KYIV (Reuters) -South African President Cyril Ramaphosa arrived in Ukraine on Friday as part of an African peace mission, the South African presidency said on Twitter.
Ramaphosa is expected to meet Ukrainian President Volodymyr Zelenskiy on Friday and then travel to Russia for talks with President Vladimir Putin in St Petersburg on Saturday.
The South African presidency posted footage of Ramaphosa arriving by train in the Bucha area near Kyiv after travelling via Poland.
International investigators are collecting evidence in Bucha and other places where Ukraine says Russian troops committed large-scale atrocities following their full-scale invasion in February 2022. Russia denies the allegations.
Along with Senegal President Macky Sall, Ramaphosa is heading a delegation including leaders from Zambia, the Comoros, and Egypt's prime minister.

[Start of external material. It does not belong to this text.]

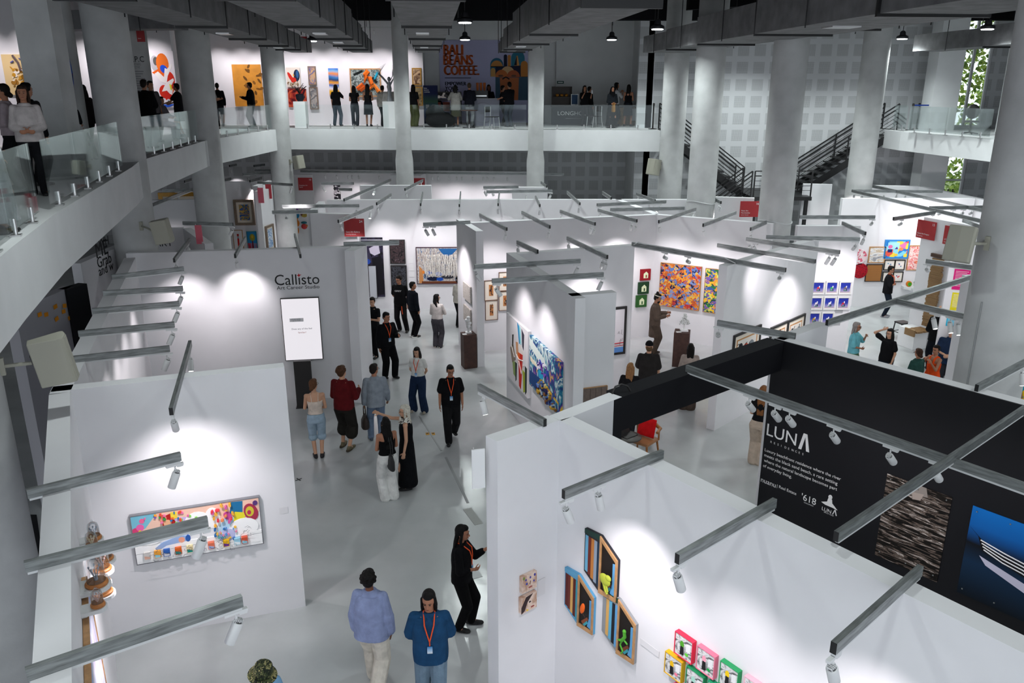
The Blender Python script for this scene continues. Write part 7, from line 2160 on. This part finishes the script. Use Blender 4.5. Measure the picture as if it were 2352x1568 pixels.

The peace mission could propose a series of "confidence building measures" during initial efforts at mediation, according to a draft framework document seen by Reuters.
The document states that the objective of the mission is "to promote the importance of peace and to encourage the parties to agree to a diplomacy-led process of negotiations".
Those measures could include a Russian troop pull-back, removal of tactical nuclear weapons from Belarus, suspension of implementation of an International Criminal Court arrest warrant targeting Putin, and sanctions relief, it indicated.
A cessation of hostilities agreement could follow and would need to be accompanied by negotiations between Russia and the West, the document stated.
Kyiv says its own plan, which envisages the withdrawal of Russian troops from Ukrainian land, must be the basis for any settlement of the war.